Copy out all of the material exactly as presented.
***** INFORMATION PROVIDED *****
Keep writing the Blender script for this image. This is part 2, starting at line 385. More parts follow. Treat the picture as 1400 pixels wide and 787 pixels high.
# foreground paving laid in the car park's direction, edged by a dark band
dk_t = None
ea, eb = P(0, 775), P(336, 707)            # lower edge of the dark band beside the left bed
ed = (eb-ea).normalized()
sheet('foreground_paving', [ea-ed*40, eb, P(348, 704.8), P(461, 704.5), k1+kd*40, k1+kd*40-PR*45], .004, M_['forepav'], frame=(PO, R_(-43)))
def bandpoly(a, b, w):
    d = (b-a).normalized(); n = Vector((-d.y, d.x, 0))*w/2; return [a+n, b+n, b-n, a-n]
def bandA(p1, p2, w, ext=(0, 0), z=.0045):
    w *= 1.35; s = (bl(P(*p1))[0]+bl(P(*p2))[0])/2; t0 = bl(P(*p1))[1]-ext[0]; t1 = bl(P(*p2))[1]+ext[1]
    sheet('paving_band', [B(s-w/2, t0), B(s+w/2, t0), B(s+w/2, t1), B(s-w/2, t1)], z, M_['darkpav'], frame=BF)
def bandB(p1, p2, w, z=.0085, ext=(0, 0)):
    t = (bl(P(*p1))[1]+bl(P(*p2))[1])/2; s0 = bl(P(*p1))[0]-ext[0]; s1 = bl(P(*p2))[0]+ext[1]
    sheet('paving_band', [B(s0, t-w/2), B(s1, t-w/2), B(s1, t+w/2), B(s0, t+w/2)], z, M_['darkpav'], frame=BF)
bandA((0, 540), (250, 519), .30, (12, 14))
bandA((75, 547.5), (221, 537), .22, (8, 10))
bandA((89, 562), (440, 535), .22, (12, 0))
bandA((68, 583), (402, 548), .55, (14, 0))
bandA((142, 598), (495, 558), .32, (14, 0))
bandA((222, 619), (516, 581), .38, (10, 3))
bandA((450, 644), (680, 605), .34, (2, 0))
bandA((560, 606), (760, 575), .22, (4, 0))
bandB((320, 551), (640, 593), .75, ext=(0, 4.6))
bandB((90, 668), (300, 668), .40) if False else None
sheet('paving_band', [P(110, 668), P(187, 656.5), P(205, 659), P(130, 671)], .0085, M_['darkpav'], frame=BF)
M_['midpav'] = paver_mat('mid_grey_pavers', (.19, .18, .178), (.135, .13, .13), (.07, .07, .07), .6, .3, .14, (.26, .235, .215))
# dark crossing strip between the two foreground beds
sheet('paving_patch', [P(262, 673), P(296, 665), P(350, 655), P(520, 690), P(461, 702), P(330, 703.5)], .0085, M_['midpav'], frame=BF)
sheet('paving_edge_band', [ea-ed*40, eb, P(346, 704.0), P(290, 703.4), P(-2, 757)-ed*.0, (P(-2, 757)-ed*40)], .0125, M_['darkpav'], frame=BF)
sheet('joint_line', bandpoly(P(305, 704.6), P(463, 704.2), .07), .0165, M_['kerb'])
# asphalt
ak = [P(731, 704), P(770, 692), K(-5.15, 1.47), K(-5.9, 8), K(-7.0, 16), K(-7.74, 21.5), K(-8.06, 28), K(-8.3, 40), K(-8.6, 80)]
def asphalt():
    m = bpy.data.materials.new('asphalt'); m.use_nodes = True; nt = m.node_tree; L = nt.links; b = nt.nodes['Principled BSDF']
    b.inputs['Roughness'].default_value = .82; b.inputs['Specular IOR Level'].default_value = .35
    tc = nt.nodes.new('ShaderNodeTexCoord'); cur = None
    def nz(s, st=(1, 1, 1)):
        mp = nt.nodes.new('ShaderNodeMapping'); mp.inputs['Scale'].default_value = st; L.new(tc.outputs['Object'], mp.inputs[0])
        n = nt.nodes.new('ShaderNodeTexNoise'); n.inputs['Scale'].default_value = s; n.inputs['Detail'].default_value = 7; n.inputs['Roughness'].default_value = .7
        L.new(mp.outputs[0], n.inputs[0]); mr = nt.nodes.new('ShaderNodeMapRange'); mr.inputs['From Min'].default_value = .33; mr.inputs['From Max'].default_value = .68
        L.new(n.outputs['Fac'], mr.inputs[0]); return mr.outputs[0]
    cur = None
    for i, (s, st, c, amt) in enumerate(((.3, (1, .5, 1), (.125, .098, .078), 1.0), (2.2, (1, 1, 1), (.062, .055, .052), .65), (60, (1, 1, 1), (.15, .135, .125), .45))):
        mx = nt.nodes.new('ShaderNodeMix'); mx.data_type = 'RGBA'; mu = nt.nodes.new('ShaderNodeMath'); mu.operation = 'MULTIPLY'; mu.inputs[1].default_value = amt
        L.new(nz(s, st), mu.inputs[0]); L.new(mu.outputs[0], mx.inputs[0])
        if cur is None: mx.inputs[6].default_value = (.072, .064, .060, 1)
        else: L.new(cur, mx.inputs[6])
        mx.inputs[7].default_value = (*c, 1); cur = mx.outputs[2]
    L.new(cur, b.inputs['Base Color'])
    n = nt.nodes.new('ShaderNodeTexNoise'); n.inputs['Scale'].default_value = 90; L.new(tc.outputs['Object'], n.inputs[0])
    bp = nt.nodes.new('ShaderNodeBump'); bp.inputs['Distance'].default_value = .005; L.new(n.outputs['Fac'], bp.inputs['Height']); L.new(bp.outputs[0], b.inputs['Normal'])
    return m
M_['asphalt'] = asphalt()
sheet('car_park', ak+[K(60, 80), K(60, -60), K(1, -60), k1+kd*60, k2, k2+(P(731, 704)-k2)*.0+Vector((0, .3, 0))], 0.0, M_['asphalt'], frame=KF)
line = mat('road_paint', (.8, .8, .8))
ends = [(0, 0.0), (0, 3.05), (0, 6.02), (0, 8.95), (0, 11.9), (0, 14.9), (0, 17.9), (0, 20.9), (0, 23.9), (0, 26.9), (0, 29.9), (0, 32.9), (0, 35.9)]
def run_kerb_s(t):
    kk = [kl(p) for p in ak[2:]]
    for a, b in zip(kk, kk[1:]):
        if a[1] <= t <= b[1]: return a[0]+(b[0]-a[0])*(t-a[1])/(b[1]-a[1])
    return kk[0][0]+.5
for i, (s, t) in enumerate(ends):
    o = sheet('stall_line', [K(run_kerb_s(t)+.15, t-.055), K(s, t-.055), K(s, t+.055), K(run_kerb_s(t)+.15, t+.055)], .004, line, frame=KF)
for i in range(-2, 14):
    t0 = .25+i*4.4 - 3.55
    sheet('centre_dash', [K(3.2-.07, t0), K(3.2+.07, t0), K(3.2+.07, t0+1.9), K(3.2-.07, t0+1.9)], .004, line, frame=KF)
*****
* FINAL ANSWER:
Keep writing the Blender script for this image. This is part 2, starting at line 385. More parts follow. Treat the picture as 1400 pixels wide and 787 pixels high.
# foreground paving laid in the car park's direction, edged by a dark band
dk_t = None
ea, eb = P(0, 775), P(336, 707)            # lower edge of the dark band beside the left bed
ed = (eb-ea).normalized()
sheet('foreground_paving', [ea-ed*40, eb, P(348, 704.8), P(461, 704.5), k1+kd*40, k1+kd*40-PR*45], .004, M_['forepav'], frame=(PO, R_(-43)))
def bandpoly(a, b, w):
    d = (b-a).normalized(); n = Vector((-d.y, d.x, 0))*w/2; return [a+n, b+n, b-n, a-n]
def bandA(p1, p2, w, ext=(0, 0), z=.0045):
    w *= 1.35; s = (bl(P(*p1))[0]+bl(P(*p2))[0])/2; t0 = bl(P(*p1))[1]-ext[0]; t1 = bl(P(*p2))[1]+ext[1]
    sheet('paving_band', [B(s-w/2, t0), B(s+w/2, t0), B(s+w/2, t1), B(s-w/2, t1)], z, M_['darkpav'], frame=BF)
def bandB(p1, p2, w, z=.0085, ext=(0, 0)):
    t = (bl(P(*p1))[1]+bl(P(*p2))[1])/2; s0 = bl(P(*p1))[0]-ext[0]; s1 = bl(P(*p2))[0]+ext[1]
    sheet('paving_band', [B(s0, t-w/2), B(s1, t-w/2), B(s1, t+w/2), B(s0, t+w/2)], z, M_['darkpav'], frame=BF)
bandA((0, 540), (250, 519), .30, (12, 14))
bandA((75, 547.5), (221, 537), .22, (8, 10))
bandA((89, 562), (440, 535), .22, (12, 0))
bandA((68, 583), (402, 548), .55, (14, 0))
bandA((142, 598), (495, 558), .32, (14, 0))
bandA((222, 619), (516, 581), .38, (10, 3))
bandA((450, 644), (680, 605), .34, (2, 0))
bandA((560, 606), (760, 575), .22, (4, 0))
bandB((320, 551), (640, 593), .75, ext=(0, 4.6))
bandB((90, 668), (300, 668), .40) if False else None
sheet('paving_band', [P(110, 668), P(187, 656.5), P(205, 659), P(130, 671)], .0085, M_['darkpav'], frame=BF)
M_['midpav'] = paver_mat('mid_grey_pavers', (.19, .18, .178), (.135, .13, .13), (.07, .07, .07), .6, .3, .14, (.26, .235, .215))
# dark crossing strip between the two foreground beds
sheet('paving_patch', [P(262, 673), P(296, 665), P(350, 655), P(520, 690), P(461, 702), P(330, 703.5)], .0085, M_['midpav'], frame=BF)
sheet('paving_edge_band', [ea-ed*40, eb, P(346, 704.0), P(290, 703.4), P(-2, 757)-ed*.0, (P(-2, 757)-ed*40)], .0125, M_['darkpav'], frame=BF)
sheet('joint_line', bandpoly(P(305, 704.6), P(463, 704.2), .07), .0165, M_['kerb'])
# asphalt
ak = [P(731, 704), P(770, 692), K(-5.15, 1.47), K(-5.9, 8), K(-7.0, 16), K(-7.74, 21.5), K(-8.06, 28), K(-8.3, 40), K(-8.6, 80)]
def asphalt():
    m = bpy.data.materials.new('asphalt'); m.use_nodes = True; nt = m.node_tree; L = nt.links; b = nt.nodes['Principled BSDF']
    b.inputs['Roughness'].default_value = .82; b.inputs['Specular IOR Level'].default_value = .35
    tc = nt.nodes.new('ShaderNodeTexCoord'); cur = None
    def nz(s, st=(1, 1, 1)):
        mp = nt.nodes.new('ShaderNodeMapping'); mp.inputs['Scale'].default_value = st; L.new(tc.outputs['Object'], mp.inputs[0])
        n = nt.nodes.new('ShaderNodeTexNoise'); n.inputs['Scale'].default_value = s; n.inputs['Detail'].default_value = 7; n.inputs['Roughness'].default_value = .7
        L.new(mp.outputs[0], n.inputs[0]); mr = nt.nodes.new('ShaderNodeMapRange'); mr.inputs['From Min'].default_value = .33; mr.inputs['From Max'].default_value = .68
        L.new(n.outputs['Fac'], mr.inputs[0]); return mr.outputs[0]
    cur = None
    for i, (s, st, c, amt) in enumerate(((.3, (1, .5, 1), (.125, .098, .078), 1.0), (2.2, (1, 1, 1), (.062, .055, .052), .65), (60, (1, 1, 1), (.15, .135, .125), .45))):
        mx = nt.nodes.new('ShaderNodeMix'); mx.data_type = 'RGBA'; mu = nt.nodes.new('ShaderNodeMath'); mu.operation = 'MULTIPLY'; mu.inputs[1].default_value = amt
        L.new(nz(s, st), mu.inputs[0]); L.new(mu.outputs[0], mx.inputs[0])
        if cur is None: mx.inputs[6].default_value = (.072, .064, .060, 1)
        else: L.new(cur, mx.inputs[6])
        mx.inputs[7].default_value = (*c, 1); cur = mx.outputs[2]
    L.new(cur, b.inputs['Base Color'])
    n = nt.nodes.new('ShaderNodeTexNoise'); n.inputs['Scale'].default_value = 90; L.new(tc.outputs['Object'], n.inputs[0])
    bp = nt.nodes.new('ShaderNodeBump'); bp.inputs['Distance'].default_value = .005; L.new(n.outputs['Fac'], bp.inputs['Height']); L.new(bp.outputs[0], b.inputs['Normal'])
    return m
M_['asphalt'] = asphalt()
sheet('car_park', ak+[K(60, 80), K(60, -60), K(1, -60), k1+kd*60, k2, k2+(P(731, 704)-k2)*.0+Vector((0, .3, 0))], 0.0, M_['asphalt'], frame=KF)
line = mat('road_paint', (.8, .8, .8))
ends = [(0, 0.0), (0, 3.05), (0, 6.02), (0, 8.95), (0, 11.9), (0, 14.9), (0, 17.9), (0, 20.9), (0, 23.9), (0, 26.9), (0, 29.9), (0, 32.9), (0, 35.9)]
def run_kerb_s(t):
    kk = [kl(p) for p in ak[2:]]
    for a, b in zip(kk, kk[1:]):
        if a[1] <= t <= b[1]: return a[0]+(b[0]-a[0])*(t-a[1])/(b[1]-a[1])
    return kk[0][0]+.5
for i, (s, t) in enumerate(ends):
    o = sheet('stall_line', [K(run_kerb_s(t)+.15, t-.055), K(s, t-.055), K(s, t+.055), K(run_kerb_s(t)+.15, t+.055)], .004, line, frame=KF)
for i in range(-2, 14):
    t0 = .25+i*4.4 - 3.55
    sheet('centre_dash', [K(3.2-.07, t0), K(3.2+.07, t0), K(3.2+.07, t0+1.9), K(3.2-.07, t0+1.9)], .004, line, frame=KF)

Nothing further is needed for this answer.